--- start of GIVEN MATERIAL ---

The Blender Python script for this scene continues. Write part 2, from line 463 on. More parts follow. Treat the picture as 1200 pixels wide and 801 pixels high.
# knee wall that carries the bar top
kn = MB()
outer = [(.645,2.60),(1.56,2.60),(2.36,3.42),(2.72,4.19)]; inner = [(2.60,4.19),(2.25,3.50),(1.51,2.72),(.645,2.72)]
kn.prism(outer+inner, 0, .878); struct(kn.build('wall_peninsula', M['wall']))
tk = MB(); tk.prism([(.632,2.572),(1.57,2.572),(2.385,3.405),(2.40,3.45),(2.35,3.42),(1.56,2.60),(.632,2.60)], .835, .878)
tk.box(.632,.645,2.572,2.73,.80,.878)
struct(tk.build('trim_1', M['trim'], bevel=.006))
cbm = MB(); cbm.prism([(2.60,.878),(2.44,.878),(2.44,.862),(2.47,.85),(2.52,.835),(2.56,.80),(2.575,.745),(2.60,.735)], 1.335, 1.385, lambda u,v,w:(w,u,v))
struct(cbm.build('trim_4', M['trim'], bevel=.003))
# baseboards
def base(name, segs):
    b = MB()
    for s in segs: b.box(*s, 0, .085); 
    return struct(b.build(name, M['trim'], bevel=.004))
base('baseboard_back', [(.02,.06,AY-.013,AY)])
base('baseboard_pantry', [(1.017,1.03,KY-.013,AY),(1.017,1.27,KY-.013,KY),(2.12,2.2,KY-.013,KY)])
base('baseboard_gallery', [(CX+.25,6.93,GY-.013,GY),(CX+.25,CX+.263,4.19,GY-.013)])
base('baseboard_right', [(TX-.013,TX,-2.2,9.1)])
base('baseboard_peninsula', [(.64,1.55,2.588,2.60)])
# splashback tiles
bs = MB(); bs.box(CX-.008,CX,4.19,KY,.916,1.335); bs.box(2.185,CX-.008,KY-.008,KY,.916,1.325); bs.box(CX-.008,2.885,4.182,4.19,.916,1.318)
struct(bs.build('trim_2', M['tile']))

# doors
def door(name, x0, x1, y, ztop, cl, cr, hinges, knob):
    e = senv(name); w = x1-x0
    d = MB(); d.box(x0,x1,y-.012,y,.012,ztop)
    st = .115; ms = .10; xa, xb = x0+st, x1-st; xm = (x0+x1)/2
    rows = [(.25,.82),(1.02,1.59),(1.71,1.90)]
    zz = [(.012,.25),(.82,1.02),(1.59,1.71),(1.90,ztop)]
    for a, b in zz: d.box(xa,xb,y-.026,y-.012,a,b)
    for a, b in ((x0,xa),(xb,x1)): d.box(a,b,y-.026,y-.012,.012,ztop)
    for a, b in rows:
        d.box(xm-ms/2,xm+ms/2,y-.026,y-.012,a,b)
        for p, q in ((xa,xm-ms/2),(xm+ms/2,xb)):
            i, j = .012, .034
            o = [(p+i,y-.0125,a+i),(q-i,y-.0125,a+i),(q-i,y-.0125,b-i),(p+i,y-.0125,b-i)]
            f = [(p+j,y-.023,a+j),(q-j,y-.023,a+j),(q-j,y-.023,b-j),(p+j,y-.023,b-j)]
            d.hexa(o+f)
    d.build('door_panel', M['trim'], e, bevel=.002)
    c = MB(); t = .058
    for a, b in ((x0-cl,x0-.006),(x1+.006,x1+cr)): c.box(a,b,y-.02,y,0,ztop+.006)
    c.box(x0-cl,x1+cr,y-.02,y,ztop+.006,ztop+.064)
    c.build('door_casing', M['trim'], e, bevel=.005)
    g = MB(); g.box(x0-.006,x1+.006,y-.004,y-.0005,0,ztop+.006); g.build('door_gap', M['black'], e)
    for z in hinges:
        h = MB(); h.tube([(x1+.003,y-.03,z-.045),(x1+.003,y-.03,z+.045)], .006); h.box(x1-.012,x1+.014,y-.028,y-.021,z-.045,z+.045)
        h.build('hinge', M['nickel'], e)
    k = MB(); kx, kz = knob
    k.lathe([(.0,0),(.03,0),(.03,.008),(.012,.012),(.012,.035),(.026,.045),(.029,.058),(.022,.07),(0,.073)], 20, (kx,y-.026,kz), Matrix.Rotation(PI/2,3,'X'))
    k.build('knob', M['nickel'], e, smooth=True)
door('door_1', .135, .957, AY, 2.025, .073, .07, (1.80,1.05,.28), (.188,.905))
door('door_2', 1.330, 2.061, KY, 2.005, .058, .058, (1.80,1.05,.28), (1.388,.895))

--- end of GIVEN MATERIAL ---

● GIVEN REQUEST
Your task is to output all of the data above word for word.

● CORRECT RESULT
The Blender Python script for this scene continues. Write part 2, from line 463 on. More parts follow. Treat the picture as 1200 pixels wide and 801 pixels high.
# knee wall that carries the bar top
kn = MB()
outer = [(.645,2.60),(1.56,2.60),(2.36,3.42),(2.72,4.19)]; inner = [(2.60,4.19),(2.25,3.50),(1.51,2.72),(.645,2.72)]
kn.prism(outer+inner, 0, .878); struct(kn.build('wall_peninsula', M['wall']))
tk = MB(); tk.prism([(.632,2.572),(1.57,2.572),(2.385,3.405),(2.40,3.45),(2.35,3.42),(1.56,2.60),(.632,2.60)], .835, .878)
tk.box(.632,.645,2.572,2.73,.80,.878)
struct(tk.build('trim_1', M['trim'], bevel=.006))
cbm = MB(); cbm.prism([(2.60,.878),(2.44,.878),(2.44,.862),(2.47,.85),(2.52,.835),(2.56,.80),(2.575,.745),(2.60,.735)], 1.335, 1.385, lambda u,v,w:(w,u,v))
struct(cbm.build('trim_4', M['trim'], bevel=.003))
# baseboards
def base(name, segs):
    b = MB()
    for s in segs: b.box(*s, 0, .085); 
    return struct(b.build(name, M['trim'], bevel=.004))
base('baseboard_back', [(.02,.06,AY-.013,AY)])
base('baseboard_pantry', [(1.017,1.03,KY-.013,AY),(1.017,1.27,KY-.013,KY),(2.12,2.2,KY-.013,KY)])
base('baseboard_gallery', [(CX+.25,6.93,GY-.013,GY),(CX+.25,CX+.263,4.19,GY-.013)])
base('baseboard_right', [(TX-.013,TX,-2.2,9.1)])
base('baseboard_peninsula', [(.64,1.55,2.588,2.60)])
# splashback tiles
bs = MB(); bs.box(CX-.008,CX,4.19,KY,.916,1.335); bs.box(2.185,CX-.008,KY-.008,KY,.916,1.325); bs.box(CX-.008,2.885,4.182,4.19,.916,1.318)
struct(bs.build('trim_2', M['tile']))

# doors
def door(name, x0, x1, y, ztop, cl, cr, hinges, knob):
    e = senv(name); w = x1-x0
    d = MB(); d.box(x0,x1,y-.012,y,.012,ztop)
    st = .115; ms = .10; xa, xb = x0+st, x1-st; xm = (x0+x1)/2
    rows = [(.25,.82),(1.02,1.59),(1.71,1.90)]
    zz = [(.012,.25),(.82,1.02),(1.59,1.71),(1.90,ztop)]
    for a, b in zz: d.box(xa,xb,y-.026,y-.012,a,b)
    for a, b in ((x0,xa),(xb,x1)): d.box(a,b,y-.026,y-.012,.012,ztop)
    for a, b in rows:
        d.box(xm-ms/2,xm+ms/2,y-.026,y-.012,a,b)
        for p, q in ((xa,xm-ms/2),(xm+ms/2,xb)):
            i, j = .012, .034
            o = [(p+i,y-.0125,a+i),(q-i,y-.0125,a+i),(q-i,y-.0125,b-i),(p+i,y-.0125,b-i)]
            f = [(p+j,y-.023,a+j),(q-j,y-.023,a+j),(q-j,y-.023,b-j),(p+j,y-.023,b-j)]
            d.hexa(o+f)
    d.build('door_panel', M['trim'], e, bevel=.002)
    c = MB(); t = .058
    for a, b in ((x0-cl,x0-.006),(x1+.006,x1+cr)): c.box(a,b,y-.02,y,0,ztop+.006)
    c.box(x0-cl,x1+cr,y-.02,y,ztop+.006,ztop+.064)
    c.build('door_casing', M['trim'], e, bevel=.005)
    g = MB(); g.box(x0-.006,x1+.006,y-.004,y-.0005,0,ztop+.006); g.build('door_gap', M['black'], e)
    for z in hinges:
        h = MB(); h.tube([(x1+.003,y-.03,z-.045),(x1+.003,y-.03,z+.045)], .006); h.box(x1-.012,x1+.014,y-.028,y-.021,z-.045,z+.045)
        h.build('hinge', M['nickel'], e)
    k = MB(); kx, kz = knob
    k.lathe([(.0,0),(.03,0),(.03,.008),(.012,.012),(.012,.035),(.026,.045),(.029,.058),(.022,.07),(0,.073)], 20, (kx,y-.026,kz), Matrix.Rotation(PI/2,3,'X'))
    k.build('knob', M['nickel'], e, smooth=True)
door('door_1', .135, .957, AY, 2.025, .073, .07, (1.80,1.05,.28), (.188,.905))
door('door_2', 1.330, 2.061, KY, 2.005, .058, .058, (1.80,1.05,.28), (1.388,.895))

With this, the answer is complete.